Environmental regulations prohibit the town from simply covering the sewer pipes back up once they know they are leaking. 

Weather has been a major factor, with January marked by a plethora of snowy, icy or wet days that forced work to a halt. Meanwhile, the crew has occasionally been pulled off the job to fix emergency leaks that spring up as a matter of course, Foster said.

“Winter is not the best time to have a water crew tied up because that’s when your leaks happen,” Foster said.

Now, they have marching orders to stay on the job regardless what else pops up. Ironically, the timing for the project during winter months was an effort to accommodate the businesses, who specifically requested the town wait until the fall tourist season was over before starting.

 

Calling in the cavalry

The Elysinia Avenue project is being tackled by the town’s new in-house water-and-sewer capital construction crew. 

While the town has always had a water-and-sewer crew to tackle routine leaks, the addition of a dedicated capital construction crew was aimed at saving money on outside contractors.

“We were clicking off at $600,000 to $800,000 a year for private contractors,” Foster said. The four-man in-house crew costs the town only $210,000 a year in salaries, plus another $100,000 or so in materials — a net savings to the town of $300,000 a year.

“It is a bargain,” Foster said.

But the side effect is that the project’s taken longer. Unlike an outside contractor with more manpower at its disposal, the town’s in-house crew has only four guys, precluding the idea of a second shift who can work into the evening or on weekends.

The crew works an 8-hour day, from 7:30 a.m. to 3:30 p.m., with a one-hour lunch break. 

Had the job been contracted out, the town would have faced major cost over-runs when they realized there was a rotten sewer line that needed replacing in addition to the water line, Foster said.

“If you were bidding 1,000 feet of water line and then say ‘Now I need you to fix 1,000 feet of sewer line,’ that would have been a premium change order,” Foster said.
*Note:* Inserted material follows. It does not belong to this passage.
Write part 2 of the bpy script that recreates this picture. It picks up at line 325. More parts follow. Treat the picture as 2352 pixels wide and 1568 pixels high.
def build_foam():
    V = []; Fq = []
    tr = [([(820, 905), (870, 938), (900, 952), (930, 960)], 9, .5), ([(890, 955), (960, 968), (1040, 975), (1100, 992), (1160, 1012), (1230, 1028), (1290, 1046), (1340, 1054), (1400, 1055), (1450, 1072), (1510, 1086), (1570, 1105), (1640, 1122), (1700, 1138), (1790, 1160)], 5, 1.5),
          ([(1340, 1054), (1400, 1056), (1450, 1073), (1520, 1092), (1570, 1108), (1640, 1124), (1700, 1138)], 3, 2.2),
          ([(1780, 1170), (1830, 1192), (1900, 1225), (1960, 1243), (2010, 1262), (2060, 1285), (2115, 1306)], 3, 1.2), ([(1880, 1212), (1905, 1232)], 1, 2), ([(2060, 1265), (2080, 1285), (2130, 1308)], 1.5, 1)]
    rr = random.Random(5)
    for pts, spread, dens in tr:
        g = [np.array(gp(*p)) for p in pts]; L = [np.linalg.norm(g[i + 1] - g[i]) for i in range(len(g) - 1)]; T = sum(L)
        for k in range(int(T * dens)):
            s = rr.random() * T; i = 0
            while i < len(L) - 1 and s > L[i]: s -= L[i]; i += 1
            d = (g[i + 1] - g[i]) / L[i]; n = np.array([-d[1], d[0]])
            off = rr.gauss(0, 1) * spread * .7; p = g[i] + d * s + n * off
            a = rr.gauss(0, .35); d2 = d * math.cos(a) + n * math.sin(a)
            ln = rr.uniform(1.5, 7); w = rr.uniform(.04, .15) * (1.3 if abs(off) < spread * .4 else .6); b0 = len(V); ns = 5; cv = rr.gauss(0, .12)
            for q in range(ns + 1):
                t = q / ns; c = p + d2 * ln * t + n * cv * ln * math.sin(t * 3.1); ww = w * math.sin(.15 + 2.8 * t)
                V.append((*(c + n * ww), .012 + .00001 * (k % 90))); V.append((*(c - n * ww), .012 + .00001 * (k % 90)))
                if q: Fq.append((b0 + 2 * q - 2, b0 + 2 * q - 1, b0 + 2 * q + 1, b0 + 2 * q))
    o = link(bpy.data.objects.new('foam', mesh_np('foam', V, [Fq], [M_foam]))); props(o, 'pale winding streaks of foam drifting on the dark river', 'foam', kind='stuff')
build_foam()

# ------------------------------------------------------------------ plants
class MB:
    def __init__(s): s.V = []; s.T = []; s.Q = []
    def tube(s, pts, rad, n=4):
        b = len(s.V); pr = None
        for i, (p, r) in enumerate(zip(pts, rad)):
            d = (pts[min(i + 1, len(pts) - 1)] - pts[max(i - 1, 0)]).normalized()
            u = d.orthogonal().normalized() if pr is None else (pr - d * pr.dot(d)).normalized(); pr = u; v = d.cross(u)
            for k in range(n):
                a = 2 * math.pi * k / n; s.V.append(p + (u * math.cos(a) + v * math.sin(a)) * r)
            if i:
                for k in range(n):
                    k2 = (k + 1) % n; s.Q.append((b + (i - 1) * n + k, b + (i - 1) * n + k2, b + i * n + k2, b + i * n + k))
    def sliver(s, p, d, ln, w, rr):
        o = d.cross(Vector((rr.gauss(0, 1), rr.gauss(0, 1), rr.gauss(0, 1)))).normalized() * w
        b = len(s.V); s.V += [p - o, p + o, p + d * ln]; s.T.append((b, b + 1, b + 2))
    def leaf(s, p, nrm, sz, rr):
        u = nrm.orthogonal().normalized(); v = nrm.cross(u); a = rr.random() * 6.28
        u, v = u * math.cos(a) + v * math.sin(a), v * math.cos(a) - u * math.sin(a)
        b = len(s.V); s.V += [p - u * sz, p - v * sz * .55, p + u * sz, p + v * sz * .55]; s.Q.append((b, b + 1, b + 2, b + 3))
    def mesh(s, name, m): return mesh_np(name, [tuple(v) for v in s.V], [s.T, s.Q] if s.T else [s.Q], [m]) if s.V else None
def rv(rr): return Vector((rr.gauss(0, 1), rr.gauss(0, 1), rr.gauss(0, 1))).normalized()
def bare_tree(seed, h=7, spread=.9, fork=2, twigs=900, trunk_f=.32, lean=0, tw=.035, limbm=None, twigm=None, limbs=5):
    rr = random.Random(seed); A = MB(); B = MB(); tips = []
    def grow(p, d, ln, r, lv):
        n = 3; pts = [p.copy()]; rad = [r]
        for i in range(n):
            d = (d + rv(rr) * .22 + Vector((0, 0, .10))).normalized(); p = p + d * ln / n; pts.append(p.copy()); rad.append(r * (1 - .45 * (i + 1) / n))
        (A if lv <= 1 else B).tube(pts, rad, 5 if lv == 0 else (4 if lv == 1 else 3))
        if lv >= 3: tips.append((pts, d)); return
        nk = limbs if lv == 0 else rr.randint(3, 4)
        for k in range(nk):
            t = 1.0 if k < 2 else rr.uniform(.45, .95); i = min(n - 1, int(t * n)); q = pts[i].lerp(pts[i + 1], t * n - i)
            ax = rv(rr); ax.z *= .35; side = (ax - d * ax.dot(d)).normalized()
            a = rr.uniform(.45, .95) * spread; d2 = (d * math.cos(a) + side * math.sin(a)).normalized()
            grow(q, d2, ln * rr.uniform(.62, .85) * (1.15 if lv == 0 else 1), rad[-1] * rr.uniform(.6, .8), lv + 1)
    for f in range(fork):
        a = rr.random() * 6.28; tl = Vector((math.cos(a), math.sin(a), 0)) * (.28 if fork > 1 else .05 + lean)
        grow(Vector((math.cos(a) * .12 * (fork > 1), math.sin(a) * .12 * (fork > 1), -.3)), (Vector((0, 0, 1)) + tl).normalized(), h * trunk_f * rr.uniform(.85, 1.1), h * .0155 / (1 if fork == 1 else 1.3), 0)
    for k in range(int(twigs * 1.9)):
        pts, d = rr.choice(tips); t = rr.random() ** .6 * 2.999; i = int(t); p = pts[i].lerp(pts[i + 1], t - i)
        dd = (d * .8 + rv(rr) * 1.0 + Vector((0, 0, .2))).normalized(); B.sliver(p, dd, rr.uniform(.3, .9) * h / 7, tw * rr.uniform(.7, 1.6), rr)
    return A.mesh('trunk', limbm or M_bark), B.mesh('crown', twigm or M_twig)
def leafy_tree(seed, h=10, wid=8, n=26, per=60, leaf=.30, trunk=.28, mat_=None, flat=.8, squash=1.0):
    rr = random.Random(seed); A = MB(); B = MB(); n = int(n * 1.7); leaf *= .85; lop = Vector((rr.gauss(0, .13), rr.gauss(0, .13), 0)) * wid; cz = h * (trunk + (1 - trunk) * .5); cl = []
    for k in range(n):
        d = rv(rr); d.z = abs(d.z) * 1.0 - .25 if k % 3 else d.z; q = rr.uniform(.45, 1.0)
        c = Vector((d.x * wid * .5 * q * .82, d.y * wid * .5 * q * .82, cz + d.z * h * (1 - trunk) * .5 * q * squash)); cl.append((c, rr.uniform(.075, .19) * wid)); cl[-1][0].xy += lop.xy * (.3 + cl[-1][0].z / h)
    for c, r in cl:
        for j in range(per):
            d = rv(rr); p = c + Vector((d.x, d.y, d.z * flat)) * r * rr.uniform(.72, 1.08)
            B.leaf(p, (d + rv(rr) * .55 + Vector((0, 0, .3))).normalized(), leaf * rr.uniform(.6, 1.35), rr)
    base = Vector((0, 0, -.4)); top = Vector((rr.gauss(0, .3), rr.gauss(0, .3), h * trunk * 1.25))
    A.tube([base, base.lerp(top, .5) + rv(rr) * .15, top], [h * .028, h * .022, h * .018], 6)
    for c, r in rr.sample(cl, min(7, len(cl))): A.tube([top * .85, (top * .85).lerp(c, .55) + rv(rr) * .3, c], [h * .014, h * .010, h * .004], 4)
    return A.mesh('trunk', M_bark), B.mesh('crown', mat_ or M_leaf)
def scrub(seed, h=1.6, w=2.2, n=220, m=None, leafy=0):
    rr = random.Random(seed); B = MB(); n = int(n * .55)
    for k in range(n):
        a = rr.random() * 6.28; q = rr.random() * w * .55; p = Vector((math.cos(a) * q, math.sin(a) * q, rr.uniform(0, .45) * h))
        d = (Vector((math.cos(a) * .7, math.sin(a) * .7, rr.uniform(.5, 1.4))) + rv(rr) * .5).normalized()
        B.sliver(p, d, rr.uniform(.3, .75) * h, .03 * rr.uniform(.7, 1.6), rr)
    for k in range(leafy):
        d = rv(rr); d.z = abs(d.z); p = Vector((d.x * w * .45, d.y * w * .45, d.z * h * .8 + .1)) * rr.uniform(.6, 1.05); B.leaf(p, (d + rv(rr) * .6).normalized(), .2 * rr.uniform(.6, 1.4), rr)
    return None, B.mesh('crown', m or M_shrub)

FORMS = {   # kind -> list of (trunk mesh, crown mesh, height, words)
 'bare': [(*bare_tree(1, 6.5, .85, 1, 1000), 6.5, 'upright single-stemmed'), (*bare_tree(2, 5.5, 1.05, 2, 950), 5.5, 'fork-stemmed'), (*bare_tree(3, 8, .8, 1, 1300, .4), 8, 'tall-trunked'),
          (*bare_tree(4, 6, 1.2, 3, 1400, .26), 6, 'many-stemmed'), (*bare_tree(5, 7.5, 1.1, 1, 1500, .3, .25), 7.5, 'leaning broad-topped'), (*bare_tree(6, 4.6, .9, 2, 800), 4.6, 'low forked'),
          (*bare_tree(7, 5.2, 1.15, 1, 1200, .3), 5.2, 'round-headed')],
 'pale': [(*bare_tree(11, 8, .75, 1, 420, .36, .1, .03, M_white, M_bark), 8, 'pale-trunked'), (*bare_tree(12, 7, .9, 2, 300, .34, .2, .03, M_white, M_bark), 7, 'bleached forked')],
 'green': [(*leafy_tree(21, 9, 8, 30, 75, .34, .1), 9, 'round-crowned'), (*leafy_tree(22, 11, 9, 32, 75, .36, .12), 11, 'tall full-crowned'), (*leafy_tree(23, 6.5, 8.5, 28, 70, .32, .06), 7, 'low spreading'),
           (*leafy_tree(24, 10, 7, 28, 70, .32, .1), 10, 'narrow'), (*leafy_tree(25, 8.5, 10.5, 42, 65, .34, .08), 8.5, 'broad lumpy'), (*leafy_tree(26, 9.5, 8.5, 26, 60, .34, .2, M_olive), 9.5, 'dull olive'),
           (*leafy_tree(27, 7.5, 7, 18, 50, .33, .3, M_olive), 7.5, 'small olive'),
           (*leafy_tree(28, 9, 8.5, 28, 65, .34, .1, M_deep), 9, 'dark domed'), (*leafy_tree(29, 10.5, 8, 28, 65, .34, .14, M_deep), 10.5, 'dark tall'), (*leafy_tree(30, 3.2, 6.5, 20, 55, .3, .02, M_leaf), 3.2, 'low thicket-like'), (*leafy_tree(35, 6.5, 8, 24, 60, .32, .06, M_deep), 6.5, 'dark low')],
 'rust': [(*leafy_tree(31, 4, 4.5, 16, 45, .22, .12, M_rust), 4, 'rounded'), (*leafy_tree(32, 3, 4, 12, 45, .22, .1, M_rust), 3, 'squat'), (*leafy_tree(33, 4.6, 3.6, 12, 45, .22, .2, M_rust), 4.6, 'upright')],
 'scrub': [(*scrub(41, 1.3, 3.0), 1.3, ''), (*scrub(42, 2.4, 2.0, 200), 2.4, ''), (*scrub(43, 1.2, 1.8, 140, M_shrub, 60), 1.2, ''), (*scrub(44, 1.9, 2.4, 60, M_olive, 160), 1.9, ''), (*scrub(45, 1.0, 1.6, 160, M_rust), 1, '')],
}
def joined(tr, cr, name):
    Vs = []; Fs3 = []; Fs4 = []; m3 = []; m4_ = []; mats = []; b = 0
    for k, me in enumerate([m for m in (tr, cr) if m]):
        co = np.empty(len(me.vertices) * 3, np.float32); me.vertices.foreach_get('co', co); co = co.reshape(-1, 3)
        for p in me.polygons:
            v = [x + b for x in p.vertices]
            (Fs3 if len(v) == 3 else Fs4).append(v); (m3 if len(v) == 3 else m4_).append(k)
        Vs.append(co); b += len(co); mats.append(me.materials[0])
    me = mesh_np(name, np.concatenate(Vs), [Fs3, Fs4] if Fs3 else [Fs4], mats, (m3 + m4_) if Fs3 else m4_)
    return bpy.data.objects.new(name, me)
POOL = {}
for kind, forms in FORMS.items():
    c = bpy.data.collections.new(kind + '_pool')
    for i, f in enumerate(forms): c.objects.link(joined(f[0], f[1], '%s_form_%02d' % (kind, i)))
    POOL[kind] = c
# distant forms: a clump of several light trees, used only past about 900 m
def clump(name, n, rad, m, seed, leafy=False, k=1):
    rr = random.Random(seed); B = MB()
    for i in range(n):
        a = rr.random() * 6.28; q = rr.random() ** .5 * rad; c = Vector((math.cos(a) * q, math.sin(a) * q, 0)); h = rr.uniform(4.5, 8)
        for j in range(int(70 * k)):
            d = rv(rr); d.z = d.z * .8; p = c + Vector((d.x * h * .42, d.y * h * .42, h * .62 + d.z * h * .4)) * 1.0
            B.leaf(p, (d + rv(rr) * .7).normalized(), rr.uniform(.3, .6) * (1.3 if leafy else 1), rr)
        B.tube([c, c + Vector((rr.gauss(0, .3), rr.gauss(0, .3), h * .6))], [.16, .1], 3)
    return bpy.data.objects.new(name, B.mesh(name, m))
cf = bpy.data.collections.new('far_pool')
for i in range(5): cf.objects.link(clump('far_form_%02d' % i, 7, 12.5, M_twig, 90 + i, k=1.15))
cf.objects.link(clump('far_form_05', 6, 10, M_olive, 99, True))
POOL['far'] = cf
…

But thanks to the in-house crew, the town’s only cost is additional supplies and materials.

Foster said the project is the largest one the new in-house capital construction crew has taken on since its launch last summer.

Beasley questioned whether it was more than the town’s crew could handle in-house, however.
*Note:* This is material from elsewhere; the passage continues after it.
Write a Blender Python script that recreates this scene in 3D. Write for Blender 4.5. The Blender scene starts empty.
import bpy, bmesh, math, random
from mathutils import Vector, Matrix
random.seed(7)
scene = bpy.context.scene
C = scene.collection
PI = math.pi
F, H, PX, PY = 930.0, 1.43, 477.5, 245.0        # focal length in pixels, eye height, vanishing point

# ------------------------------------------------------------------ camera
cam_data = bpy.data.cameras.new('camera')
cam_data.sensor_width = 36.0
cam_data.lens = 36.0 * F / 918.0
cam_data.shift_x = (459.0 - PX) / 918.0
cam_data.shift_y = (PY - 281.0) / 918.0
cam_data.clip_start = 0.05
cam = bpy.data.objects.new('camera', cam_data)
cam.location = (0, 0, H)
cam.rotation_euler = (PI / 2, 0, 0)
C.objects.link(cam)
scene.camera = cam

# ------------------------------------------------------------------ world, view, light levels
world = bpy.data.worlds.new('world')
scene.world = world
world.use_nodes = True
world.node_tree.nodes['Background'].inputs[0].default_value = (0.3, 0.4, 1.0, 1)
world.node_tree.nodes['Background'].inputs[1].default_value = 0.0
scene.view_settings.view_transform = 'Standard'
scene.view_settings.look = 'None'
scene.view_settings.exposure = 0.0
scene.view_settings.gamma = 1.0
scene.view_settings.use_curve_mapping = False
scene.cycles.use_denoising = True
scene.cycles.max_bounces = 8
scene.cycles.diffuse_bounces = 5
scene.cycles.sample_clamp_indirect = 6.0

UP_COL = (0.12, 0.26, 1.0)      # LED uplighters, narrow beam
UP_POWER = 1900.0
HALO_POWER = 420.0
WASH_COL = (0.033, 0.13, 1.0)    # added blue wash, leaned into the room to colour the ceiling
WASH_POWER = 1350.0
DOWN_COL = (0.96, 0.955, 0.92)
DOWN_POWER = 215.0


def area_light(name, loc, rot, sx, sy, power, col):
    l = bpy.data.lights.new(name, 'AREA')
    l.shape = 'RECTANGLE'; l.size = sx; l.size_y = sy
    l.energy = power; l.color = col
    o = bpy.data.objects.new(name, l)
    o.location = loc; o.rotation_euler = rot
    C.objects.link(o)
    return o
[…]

“I don’t think it was necessarily planned out correctly, and I don’t think they invested the proper resources into getting it done,” Beasley said.
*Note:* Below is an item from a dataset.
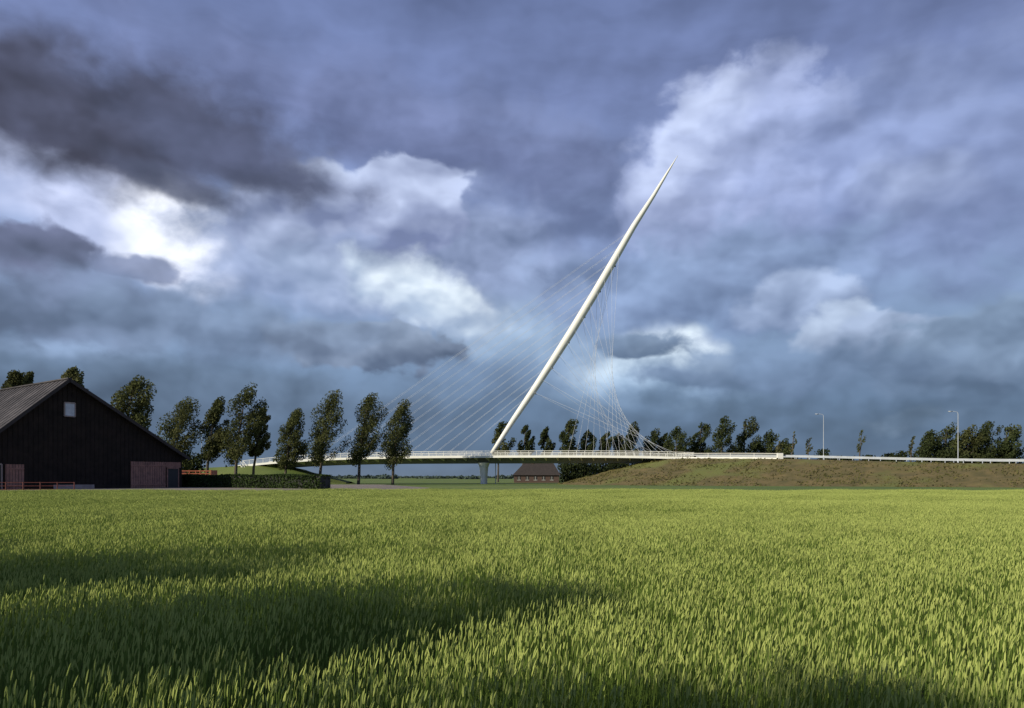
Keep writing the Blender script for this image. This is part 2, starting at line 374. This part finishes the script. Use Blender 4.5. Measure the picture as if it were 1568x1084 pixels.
# unseen trees added beside the camera to shade the near left field corner
for i,(x,y,H,R) in enumerate([(-21.9,-3.3,10.9,3.3),(-18,-5.5,10.6,3.0),(-14.4,-7.3,9.4,3.0),(-25.5,-0.6,10.2,3.3)]):
    tree('added_shade_tree',0,0,0,0,0,i+200,0.03,7500,0.36,M_leaf,world=(x,y,H,R,1.0),shape='round',nb_=34)
def mass(name,segs,n,ls,m):
    mb=MB(); al=[]
    for (px0,px1,top,bot,d,dep) in segs:
        x0=(px0-CX)/F*d; x1=(px1-CX)/F*d; h=EYE+(HY-top)/F*d; z0=max(0,EYE+(HY-bot)/F*d)
        k=int(n*abs(x1-x0)); xs=rng.uniform(x0,x1,k)
        hh=h*(0.72+0.14*np.sin(xs*.45+d)+0.10*np.sin(xs*1.13+1)+.05*np.sin(xs*2.9))
        zs=z0+(hh-z0)*rng.uniform(0,1,k)**.8
        ys=d+rng.normal(0,dep,k)
        al.append(np.stack([xs,ys,zs],1))
    leaf_quads(mb,np.concatenate(al),ls,0); mb.obj(name,[m])
mass('shrub_belt',[(855,962,690,742,246,2.5),(860,962,698,742,243,2.0),(965,1215,674,712,272,3),(1160,1215,684,706,268,2),(1255,1300,683,704,250,2),(1325,1385,686,706,250,2),(1405,1560,676,716,218,2.5),(240,310,690,738,158,1.5)],170,0.6,mat('shrub_leaves',(0.04,0.05,0.021),(0.022,0.03,0.013),0.3,0.8,transl=0.15))
segs=[]
for k in range(34):
    a=-200+k*60; segs.append((a,a+rng.uniform(25,70),rng.uniform(724,729),733,rng.uniform(700,1000),6))
segs+= [(-300,2000,728.5,733,1500,10)]
mass('distant_tree_line',segs,14,2.4,mat('distant_foliage',(0.06,0.085,0.07),(0.04,0.06,0.05),0.02,0.9))
# ---------------------------------------------------------------- hedge
mb=MB(); k=16000
a=Vector(((279-CX)/F*84,84,0)); b=Vector(((500-CX)/F*71,71,0)); dv=(b-a); L=dv.length; dv.normalize(); nv=Vector((-dv.y,dv.x,0))
t=rng.uniform(0,L,k); u=rng.uniform(-.75,.75,k); z=rng.uniform(0.2,1.9,k)
s=rng.integers(0,3,k); u=np.where(s==0,-.75+rng.normal(0,.04,k),u); z=np.where(s==1,1.9+rng.normal(0,.04,k)+.05*np.sin(t*.8),z); 
leaf_quads(mb,np.stack([a.x+dv.x*t+nv.x*u,a.y+dv.y*t+nv.y*u,z],1),0.16,0)
mb.box(((a.x+b.x)/2,(a.y+b.y)/2,1.0),(L-.3,1.3,1.7),1,math.atan2(dv.y,dv.x))
mb.obj('hedge',[M_hedge,M_dark])
# ---------------------------------------------------------------- farmyard
mb=MB()
def fy(x,y):
    e=min((x+110)/8,(-13-x)/7,(y-55.5)/9,(120-y)/6); return -0.02+0.62*max(0,min(1,e))
nx,ny=40,30; vs=[]
for j in range(ny+1):
    for i in range(nx+1):
        x=-110+97*i/nx; y=55.5+64.5*j/ny; vs.append((x,y,fy(x,y)))
mb.add(vs,[(j*(nx+1)+i,j*(nx+1)+i+1,(j+1)*(nx+1)+i+1,(j+1)*(nx+1)+i) for j in range(ny) for i in range(nx)]); mb.obj('farmyard',[M_gravel],True)
# ---------------------------------------------------------------- barn
barn=empty('barn'); R0=Vector((-36.1,80,0)); gd=Vector((-.581,-.814,0)); rd=Vector((-.814,.581,0)); BL=30; zb=0.5
def bp(s,z,l=0): return R0+gd*s+rd*l+Vector((0,0,z))
sA,zA=11.65,11.0; sL=20.4; zL=3.2; zR=4.0
mb=MB()
for l,fl in((0,0),(BL,1)):
    v=[bp(0,zb,l),bp(sL,zb,l),bp(sL,zL,l),bp(sA,zA,l),bp(0,zR,l)]
    mb.add(v,[(0,1,2,3,4) if fl else (4,3,2,1,0)])
mb.add([bp(0,zb),bp(0,zb,BL),bp(0,zR,BL),bp(0,zR)],[(0,1,2,3)]); mb.add([bp(sL,zb),bp(sL,zb,BL),bp(sL,zL,BL),bp(sL,zL)],[(0,1,2,3)])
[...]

Beasley said the town’s mayor, public works director and interim manager have all paid him a visit in the past couple weeks to express condolences and convey the new game plan to get the work done, but Beasley wonders if it’s time to cut their losses and hire the rest of the job done.

“I think they have been genuinely concerned to try to look for solution, but I don’t think they have hit the right button yet,” Beasley said.